Exercise details
Begin with the first line of the material and write out each line exactly, ending with the line that contains "scene.camera = cam". Pictures are not part of the copy.
-------
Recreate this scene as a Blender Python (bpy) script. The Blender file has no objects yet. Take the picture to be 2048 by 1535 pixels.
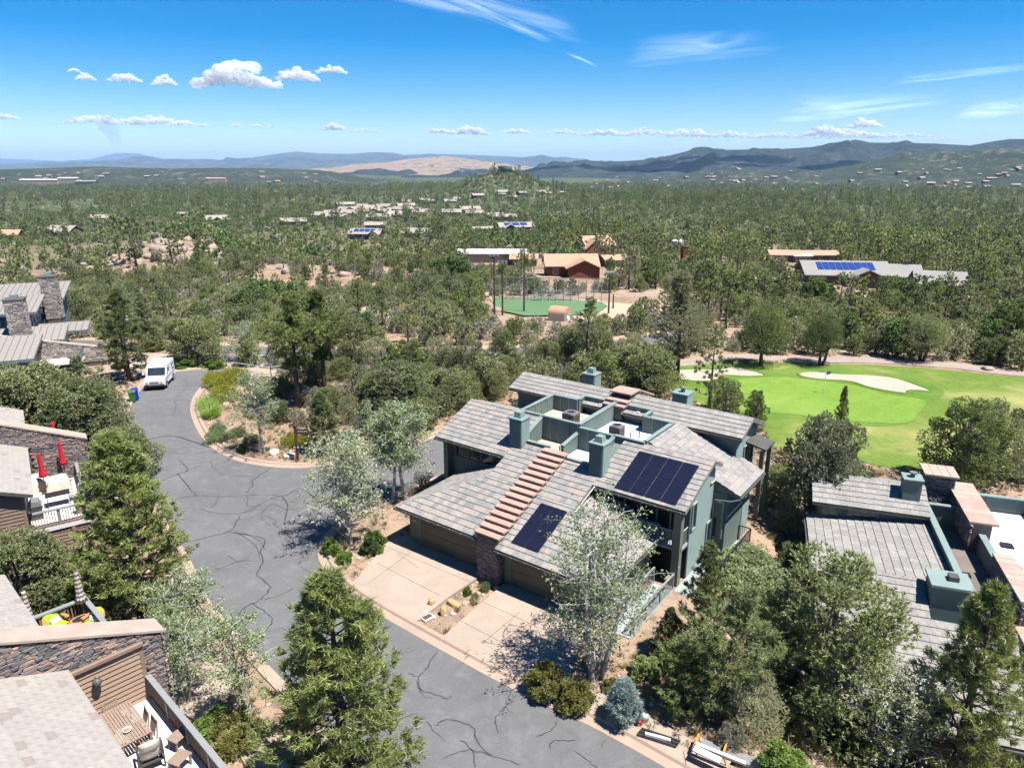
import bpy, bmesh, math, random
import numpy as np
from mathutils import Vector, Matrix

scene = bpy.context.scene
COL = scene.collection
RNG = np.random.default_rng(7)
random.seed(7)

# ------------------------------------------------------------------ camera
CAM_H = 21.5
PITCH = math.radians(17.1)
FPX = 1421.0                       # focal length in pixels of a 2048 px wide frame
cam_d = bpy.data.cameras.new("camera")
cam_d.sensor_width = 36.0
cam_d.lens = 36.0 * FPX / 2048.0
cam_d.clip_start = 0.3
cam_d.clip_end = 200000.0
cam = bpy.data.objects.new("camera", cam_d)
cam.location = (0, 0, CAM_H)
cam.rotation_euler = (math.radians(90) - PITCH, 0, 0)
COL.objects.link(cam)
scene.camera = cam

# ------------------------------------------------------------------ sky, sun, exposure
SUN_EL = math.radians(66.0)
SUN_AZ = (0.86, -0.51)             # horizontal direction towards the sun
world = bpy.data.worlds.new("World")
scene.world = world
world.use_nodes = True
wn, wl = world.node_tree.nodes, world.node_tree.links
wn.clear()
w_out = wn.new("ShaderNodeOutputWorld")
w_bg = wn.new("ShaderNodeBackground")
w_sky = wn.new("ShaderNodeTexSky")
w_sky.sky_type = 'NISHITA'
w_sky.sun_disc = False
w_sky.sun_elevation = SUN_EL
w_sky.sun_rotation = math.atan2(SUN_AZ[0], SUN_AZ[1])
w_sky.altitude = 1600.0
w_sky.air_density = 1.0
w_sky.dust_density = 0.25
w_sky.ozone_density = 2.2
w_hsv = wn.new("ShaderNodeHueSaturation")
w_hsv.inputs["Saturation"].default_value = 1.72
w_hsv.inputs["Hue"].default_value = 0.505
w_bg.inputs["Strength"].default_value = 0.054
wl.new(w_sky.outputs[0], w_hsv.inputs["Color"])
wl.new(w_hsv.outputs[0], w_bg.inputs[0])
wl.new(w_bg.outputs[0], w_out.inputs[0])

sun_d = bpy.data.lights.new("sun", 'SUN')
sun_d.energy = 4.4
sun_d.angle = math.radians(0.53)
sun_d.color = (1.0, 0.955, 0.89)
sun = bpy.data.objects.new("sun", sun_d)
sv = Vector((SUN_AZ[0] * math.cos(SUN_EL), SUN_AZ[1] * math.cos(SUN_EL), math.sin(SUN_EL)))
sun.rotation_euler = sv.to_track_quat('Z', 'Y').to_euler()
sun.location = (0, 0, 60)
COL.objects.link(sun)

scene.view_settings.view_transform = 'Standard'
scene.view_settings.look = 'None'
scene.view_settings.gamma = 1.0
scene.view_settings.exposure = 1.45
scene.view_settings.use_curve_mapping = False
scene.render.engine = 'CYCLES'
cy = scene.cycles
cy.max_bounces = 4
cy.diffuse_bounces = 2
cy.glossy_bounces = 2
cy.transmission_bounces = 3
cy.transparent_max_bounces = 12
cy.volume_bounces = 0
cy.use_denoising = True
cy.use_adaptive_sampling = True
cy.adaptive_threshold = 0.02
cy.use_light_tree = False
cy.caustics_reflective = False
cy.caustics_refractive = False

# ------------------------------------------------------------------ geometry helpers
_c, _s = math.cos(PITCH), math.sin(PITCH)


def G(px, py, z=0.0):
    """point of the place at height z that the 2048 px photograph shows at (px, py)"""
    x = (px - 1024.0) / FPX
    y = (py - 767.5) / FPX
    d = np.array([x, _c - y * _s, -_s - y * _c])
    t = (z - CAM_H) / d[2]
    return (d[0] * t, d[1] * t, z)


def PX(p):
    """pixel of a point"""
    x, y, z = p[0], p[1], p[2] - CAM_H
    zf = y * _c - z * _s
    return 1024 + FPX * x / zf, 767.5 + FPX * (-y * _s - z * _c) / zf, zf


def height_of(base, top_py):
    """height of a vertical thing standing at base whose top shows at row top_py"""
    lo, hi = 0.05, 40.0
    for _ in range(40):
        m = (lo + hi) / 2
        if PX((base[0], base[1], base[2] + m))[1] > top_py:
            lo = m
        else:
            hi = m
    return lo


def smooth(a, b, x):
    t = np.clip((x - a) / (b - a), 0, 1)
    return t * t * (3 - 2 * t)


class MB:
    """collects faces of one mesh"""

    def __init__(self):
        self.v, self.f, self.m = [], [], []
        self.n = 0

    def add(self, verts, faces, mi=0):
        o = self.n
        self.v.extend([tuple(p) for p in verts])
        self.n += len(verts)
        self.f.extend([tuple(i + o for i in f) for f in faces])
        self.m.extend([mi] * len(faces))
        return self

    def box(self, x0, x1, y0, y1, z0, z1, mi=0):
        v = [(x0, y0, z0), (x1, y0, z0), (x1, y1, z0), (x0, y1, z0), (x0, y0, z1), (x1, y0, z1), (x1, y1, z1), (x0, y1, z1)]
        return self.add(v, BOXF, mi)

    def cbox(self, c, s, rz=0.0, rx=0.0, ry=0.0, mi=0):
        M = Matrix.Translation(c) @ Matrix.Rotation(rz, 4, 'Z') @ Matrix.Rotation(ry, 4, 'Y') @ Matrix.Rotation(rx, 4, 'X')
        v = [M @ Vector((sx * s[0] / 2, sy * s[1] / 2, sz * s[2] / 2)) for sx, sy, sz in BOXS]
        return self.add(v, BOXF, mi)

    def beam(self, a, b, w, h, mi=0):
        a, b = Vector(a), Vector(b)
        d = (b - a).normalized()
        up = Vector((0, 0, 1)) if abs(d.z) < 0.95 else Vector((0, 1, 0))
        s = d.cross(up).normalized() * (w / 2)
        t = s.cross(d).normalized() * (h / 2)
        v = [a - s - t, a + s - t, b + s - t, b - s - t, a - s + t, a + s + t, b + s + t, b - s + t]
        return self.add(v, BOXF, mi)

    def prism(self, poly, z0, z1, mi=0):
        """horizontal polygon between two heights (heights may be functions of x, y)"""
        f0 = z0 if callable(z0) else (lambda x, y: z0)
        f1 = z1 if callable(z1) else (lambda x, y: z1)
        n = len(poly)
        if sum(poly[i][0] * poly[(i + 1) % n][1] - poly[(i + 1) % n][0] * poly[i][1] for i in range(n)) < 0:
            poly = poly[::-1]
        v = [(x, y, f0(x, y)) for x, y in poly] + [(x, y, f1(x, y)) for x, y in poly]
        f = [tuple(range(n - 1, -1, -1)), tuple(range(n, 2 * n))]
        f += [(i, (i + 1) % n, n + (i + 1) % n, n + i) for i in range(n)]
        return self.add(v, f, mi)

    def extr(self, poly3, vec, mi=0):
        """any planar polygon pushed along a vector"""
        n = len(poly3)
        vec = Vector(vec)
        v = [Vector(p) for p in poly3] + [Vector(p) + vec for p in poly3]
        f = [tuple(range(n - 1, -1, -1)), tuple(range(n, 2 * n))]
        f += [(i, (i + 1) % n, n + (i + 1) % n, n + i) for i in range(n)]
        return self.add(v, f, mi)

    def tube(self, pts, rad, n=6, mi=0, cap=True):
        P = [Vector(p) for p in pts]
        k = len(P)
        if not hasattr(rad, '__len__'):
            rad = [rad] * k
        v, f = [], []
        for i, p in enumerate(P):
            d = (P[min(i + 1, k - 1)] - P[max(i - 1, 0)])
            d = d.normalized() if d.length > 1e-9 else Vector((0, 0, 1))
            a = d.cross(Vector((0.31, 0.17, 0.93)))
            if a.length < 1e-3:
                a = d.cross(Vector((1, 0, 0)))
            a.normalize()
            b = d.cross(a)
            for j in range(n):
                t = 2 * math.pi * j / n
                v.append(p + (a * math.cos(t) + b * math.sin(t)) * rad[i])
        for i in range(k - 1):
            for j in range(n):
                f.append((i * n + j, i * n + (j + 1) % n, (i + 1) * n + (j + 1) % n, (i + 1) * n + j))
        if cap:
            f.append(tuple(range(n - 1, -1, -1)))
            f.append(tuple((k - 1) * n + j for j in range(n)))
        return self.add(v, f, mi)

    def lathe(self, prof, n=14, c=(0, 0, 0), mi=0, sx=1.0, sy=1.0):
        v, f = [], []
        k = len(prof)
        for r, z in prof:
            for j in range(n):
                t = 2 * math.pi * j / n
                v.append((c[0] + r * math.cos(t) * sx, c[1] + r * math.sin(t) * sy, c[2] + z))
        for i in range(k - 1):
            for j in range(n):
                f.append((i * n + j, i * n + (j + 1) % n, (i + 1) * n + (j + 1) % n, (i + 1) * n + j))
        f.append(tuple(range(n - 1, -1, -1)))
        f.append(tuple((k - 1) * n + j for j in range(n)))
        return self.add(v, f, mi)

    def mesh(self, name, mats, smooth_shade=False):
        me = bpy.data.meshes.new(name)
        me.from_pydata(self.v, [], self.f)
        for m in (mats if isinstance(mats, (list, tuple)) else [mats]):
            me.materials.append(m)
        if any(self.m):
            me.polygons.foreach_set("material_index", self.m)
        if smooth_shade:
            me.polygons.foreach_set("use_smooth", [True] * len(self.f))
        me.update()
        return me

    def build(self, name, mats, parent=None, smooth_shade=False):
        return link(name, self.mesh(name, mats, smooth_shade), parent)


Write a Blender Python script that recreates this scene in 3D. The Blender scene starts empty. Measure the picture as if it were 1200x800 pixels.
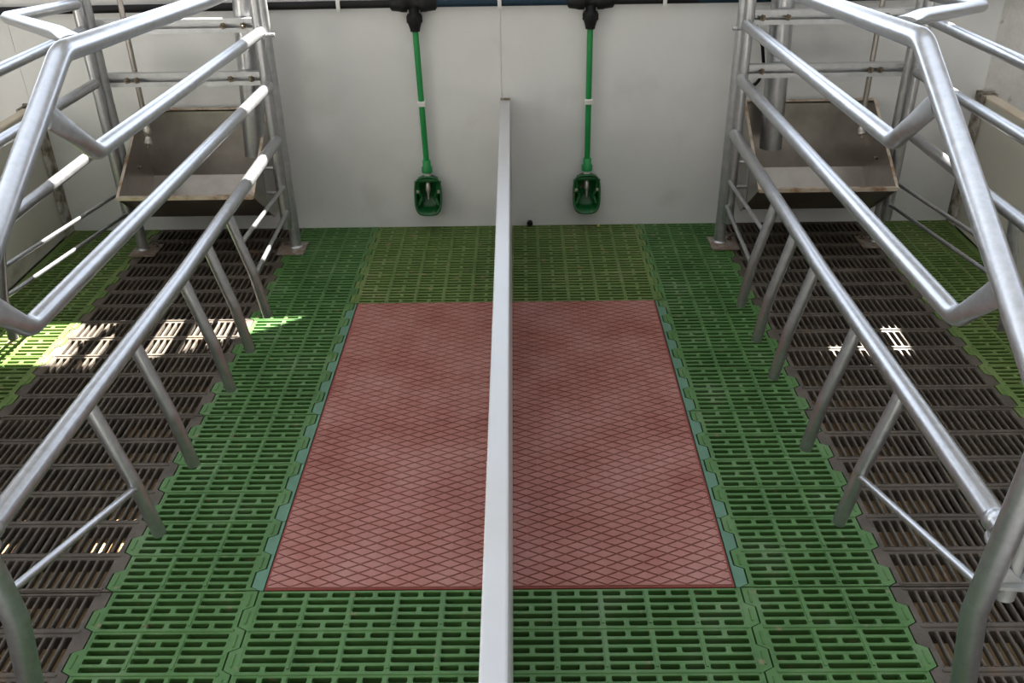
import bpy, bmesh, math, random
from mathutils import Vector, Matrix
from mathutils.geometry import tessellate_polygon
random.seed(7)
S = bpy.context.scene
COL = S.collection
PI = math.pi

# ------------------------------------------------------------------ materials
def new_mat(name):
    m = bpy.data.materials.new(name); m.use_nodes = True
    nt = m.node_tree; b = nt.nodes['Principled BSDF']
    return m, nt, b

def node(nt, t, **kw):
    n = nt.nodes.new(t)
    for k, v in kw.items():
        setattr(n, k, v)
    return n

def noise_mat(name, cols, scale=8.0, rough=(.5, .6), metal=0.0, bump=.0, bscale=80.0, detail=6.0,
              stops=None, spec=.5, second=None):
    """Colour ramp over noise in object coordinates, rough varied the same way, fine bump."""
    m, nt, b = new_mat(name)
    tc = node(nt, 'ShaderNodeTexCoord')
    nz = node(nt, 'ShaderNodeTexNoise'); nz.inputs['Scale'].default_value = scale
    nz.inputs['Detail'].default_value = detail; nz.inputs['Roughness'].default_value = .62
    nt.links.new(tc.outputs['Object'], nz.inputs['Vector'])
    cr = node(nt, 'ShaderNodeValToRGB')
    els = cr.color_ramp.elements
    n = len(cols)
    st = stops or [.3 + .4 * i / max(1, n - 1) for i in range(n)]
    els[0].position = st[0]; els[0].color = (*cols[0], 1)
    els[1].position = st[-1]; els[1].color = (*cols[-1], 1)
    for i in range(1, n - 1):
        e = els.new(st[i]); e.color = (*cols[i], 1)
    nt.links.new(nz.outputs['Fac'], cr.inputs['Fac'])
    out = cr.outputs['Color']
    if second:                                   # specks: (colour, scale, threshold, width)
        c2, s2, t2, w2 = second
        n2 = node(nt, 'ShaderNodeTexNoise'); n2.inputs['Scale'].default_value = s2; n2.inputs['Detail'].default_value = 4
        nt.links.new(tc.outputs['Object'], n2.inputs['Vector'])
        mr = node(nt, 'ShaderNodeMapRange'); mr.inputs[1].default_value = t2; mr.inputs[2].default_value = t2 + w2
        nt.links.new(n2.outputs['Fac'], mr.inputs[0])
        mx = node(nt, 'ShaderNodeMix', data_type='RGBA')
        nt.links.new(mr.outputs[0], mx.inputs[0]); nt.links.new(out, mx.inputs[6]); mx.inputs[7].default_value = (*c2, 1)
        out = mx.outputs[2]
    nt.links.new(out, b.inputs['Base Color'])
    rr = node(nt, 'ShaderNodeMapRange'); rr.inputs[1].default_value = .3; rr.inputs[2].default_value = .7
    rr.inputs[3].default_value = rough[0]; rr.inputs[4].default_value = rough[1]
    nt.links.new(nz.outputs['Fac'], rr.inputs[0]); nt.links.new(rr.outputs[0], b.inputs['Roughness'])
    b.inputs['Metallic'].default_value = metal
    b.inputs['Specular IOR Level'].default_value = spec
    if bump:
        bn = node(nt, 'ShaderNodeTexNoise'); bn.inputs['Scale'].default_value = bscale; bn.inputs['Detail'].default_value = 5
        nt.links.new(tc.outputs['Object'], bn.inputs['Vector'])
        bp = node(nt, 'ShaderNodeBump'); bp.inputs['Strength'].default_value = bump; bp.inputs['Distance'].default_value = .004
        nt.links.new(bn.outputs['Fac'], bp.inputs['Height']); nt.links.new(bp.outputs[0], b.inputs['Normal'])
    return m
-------
Result of the exercise
Recreate this scene as a Blender Python (bpy) script. The Blender file has no objects yet. Take the picture to be 2048 by 1535 pixels.
import bpy, bmesh, math, random
import numpy as np
from mathutils import Vector, Matrix

scene = bpy.context.scene
COL = scene.collection
RNG = np.random.default_rng(7)
random.seed(7)

# ------------------------------------------------------------------ camera
CAM_H = 21.5
PITCH = math.radians(17.1)
FPX = 1421.0                       # focal length in pixels of a 2048 px wide frame
cam_d = bpy.data.cameras.new("camera")
cam_d.sensor_width = 36.0
cam_d.lens = 36.0 * FPX / 2048.0
cam_d.clip_start = 0.3
cam_d.clip_end = 200000.0
cam = bpy.data.objects.new("camera", cam_d)
cam.location = (0, 0, CAM_H)
cam.rotation_euler = (math.radians(90) - PITCH, 0, 0)
COL.objects.link(cam)
scene.camera = cam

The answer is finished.